His tremolandi in Junto al Generalife are excellent and the sense of legato proves evocative. Similarly, he plays the central section of Entre Olivares with gracious reserve where earlier he’d played the Allegro section with abundant clarity and virtuosity. This approach was almost bound to work in the Sonata giocosa with his trademark crispness of attack and whilst he invariably used a narrower range of colours than Segovia, he was always adept at highlighting salient phrasal moments where colour is most required; something that is clear in the central slow movement. Also clear and audible is his vivid strumming in the finale.

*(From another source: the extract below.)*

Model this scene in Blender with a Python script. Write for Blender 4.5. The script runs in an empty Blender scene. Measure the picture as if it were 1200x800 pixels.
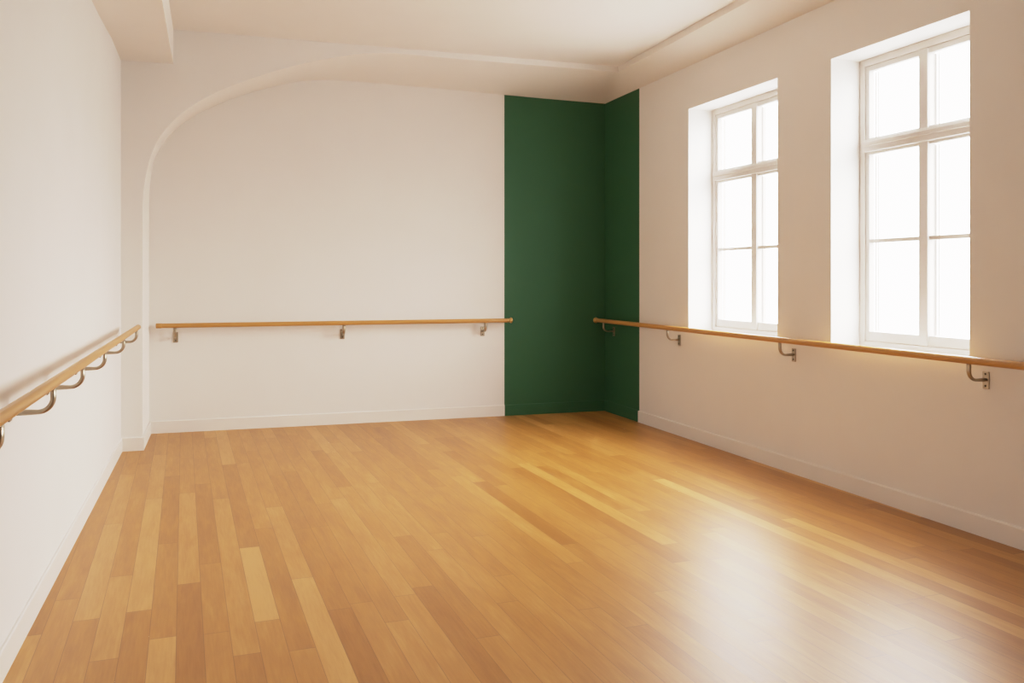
import bpy, bmesh, math, random
from mathutils import Vector, Matrix
random.seed(7)
scene = bpy.context.scene
C = bpy.data.collections.new('dance_studio'); scene.collection.children.link(C)

# ------------------------------------------------------------ survey constants (metres)
EYE = 1.45
FOC = 1033.0                      # focal length in px of a 1200 px wide frame
YAW = math.atan(344 / FOC)
cy_, sy_ = math.cos(YAW), math.sin(YAW)
def ray(px, py):
    l = (px - 600) / FOC
    return (sy_ + l * cy_, cy_ - l * sy_, (326 - py) / FOC)
def floor_pt(px, py):             # where a sight line meets the floor
    r = ray(px, py); t = -EYE / r[2]
    return r[0] * t, r[1] * t

YB = -1.4                         # wall behind the viewer
ZC = 3.57                         # tray ceiling
def xl(y): return -0.748 - (y - 3.601) * 0.028 / 4.434        # left wall face
def xr(y, d=0): return 4.021 + (8.846 - y) * 0.063 / 5.241 + d  # right wall face (d outwards)
def yb(x, d=0): return 8.878 - (x + 0.612) * 0.032 / 4.633 - d   # back wall face (d into the room)
YF = 8.04                         # plane of the arch
XJ = -0.609                       # arch jamb

# ------------------------------------------------------------ helpers
def lin(c):
    return tuple(((v / 255) / 12.92 if v / 255 <= 0.04045 else ((v / 255 + 0.055) / 1.055) ** 2.4) for v in c) + (1,)
def new_mat(name, base, rough=0.6, metal=0.0, spec=0.5):
    m = bpy.data.materials.new(name); m.use_nodes = True
    b = m.node_tree.nodes['Principled BSDF']
    b.inputs['Base Color'].default_value = base
    b.inputs['Roughness'].default_value = rough
    b.inputs['Metallic'].default_value = metal
    b.inputs['Specular IOR Level'].default_value = spec
    return m, m.node_tree.nodes, m.node_tree.links, b
def paint(name, base, rough=0.75, bump=0.05, scale=220, spec=0.3):
    m, N, L, b = new_mat(name, base, rough, 0, spec)
    tc = N.new('ShaderNodeTexCoord')
    n = N.new('ShaderNodeTexNoise'); n.inputs['Scale'].default_value = scale; n.inputs['Detail'].default_value = 2
    L.new(tc.outputs['Object'], n.inputs['Vector'])
    bp = N.new('ShaderNodeBump'); bp.inputs['Strength'].default_value = bump; bp.inputs['Distance'].default_value = 0.001
    L.new(n.outputs['Fac'], bp.inputs['Height']); L.new(bp.outputs['Normal'], b.inputs['Normal'])
    n2 = N.new('ShaderNodeTexNoise'); n2.inputs['Scale'].default_value = 2.2; n2.inputs['Detail'].default_value = 3
    L.new(tc.outputs['Object'], n2.inputs['Vector'])
    mp = N.new('ShaderNodeMapRange'); mp.inputs['To Min'].default_value = 0.975; mp.inputs['To Max'].default_value = 1.025
    L.new(n2.outputs['Fac'], mp.inputs['Value'])
    mx = N.new('ShaderNodeVectorMath'); mx.operation = 'SCALE'; mx.inputs[0].default_value = base[:3]
    L.new(mp.outputs['Result'], mx.inputs['Scale']); L.new(mx.outputs['Vector'], b.inputs['Base Color'])
    return m

WALL = (0.83, 0.795, 0.755, 1)
M = {}
M['wall'] = paint('cream_wall_paint', WALL)
M['ceiling'] = paint('cream_ceiling_paint', (0.86, 0.81, 0.755, 1), 0.85)
M['trim'] = paint('satin_trim_paint', (0.83, 0.785, 0.73, 1), 0.45, 0.02)
M['green'] = paint('dark_green_paint', (0.031, 0.115, 0.048, 1), 0.6, 0.12, 160, 0.35)
M['frame'] = paint('window_frame_paint', (0.66, 0.62, 0.58, 1), 0.4, 0.02)
M['screw'] = new_mat('dark_screw', (0.10, 0.085, 0.06, 1), 0.4, 1.0)[0]

def metal_mat():
    m, N, L, b = new_mat('aged_nickel', (0.42, 0.36, 0.27, 1), 0.33, 1.0)
    tc = N.new('ShaderNodeTexCoord'); n = N.new('ShaderNodeTexNoise'); n.inputs['Scale'].default_value = 90
    L.new(tc.outputs['Object'], n.inputs['Vector'])
    mp = N.new('ShaderNodeMapRange'); mp.inputs['To Min'].default_value = 0.26; mp.inputs['To Max'].default_value = 0.44
    L.new(n.outputs['Fac'], mp.inputs['Value']); L.new(mp.outputs['Result'], b.inputs['Roughness'])
    return m
M['metal'] = metal_mat()

def rail_wood(name, axis, a, c):
    m, N, L, b = new_mat(name, a, 0.32, 0, 0.5)
    tc = N.new('ShaderNodeTexCoord'); mp = N.new('ShaderNodeMapping')
    mp.inputs['Scale'].default_value = (1.5, 60, 60) if axis == 0 else (60, 1.5, 60)
    L.new(tc.outputs['Object'], mp.inputs['Vector'])
    n = N.new('ShaderNodeTexNoise'); n.inputs['Scale'].default_value = 1.0; n.inputs['Detail'].default_value = 4
    L.new(mp.outputs['Vector'], n.inputs['Vector'])
    r = N.new('ShaderNodeValToRGB'); r.color_ramp.elements[0].position = 0.3; r.color_ramp.elements[1].position = 0.7
    r.color_ramp.elements[0].color = c; r.color_ramp.elements[1].color = a
    L.new(n.outputs['Fac'], r.inputs['Fac']); L.new(r.outputs['Color'], b.inputs['Base Color'])
    return m
OA, OB = (0.58, 0.315, 0.092, 1), (0.48, 0.24, 0.062, 1)
M['oak_x'] = rail_wood('oak_rail_crosswise', 0, OA, OB)
M['oak_y'] = rail_wood('oak_rail_lengthwise', 1, OA, OB)
M['brass'] = new_mat('brushed_brass', (0.70, 0.46, 0.19, 1), 0.28, 1.0)[0]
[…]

Yepes’ musical aims in playing Rodrigo were often radically different from those of, say, Segovia or Bream, to cite two obvious examples. Whilst he takes the same tempo as Segovia in Zarabanda lejana (in Segovia’s 1954 recording reissued in volume 5 of Naxos’s Segovia edition) Yepes is much stricter metrically and lacks Segovia’s coloured pliancy and sensual texturing. This approach is not at all sterile but it is discernably drier and less emollient. In the evergreen Invocación y Danca Yepes’ characteristic directness contrasts with Bream’s more measured and vastly more colour-conscious playing. Arguably, too, Bream’s technique enables him to vest the dance music with greater vivacity than Yepes. Yet these oppositions or contrasts afford much to intrigue. Should the Fandango, the first of the Tres piezas españolas, be courtly, as Bream plays it, or stylized and knowing, which is Yepes’ preference. Should the Passacaglia that follows be bracing and architecturally direct (Yepes) or pliant, full of affect and slow (Bream). Let’s be thankful that we have such divergence in performances of Rodrigo’s solo guitar works from three such eminent performers from their different traditions and schools.

As befits Yepes, DG’s recording is on the dry side. So was Yepes, from time to time, but this was Rodrigo’s guitarist, after all.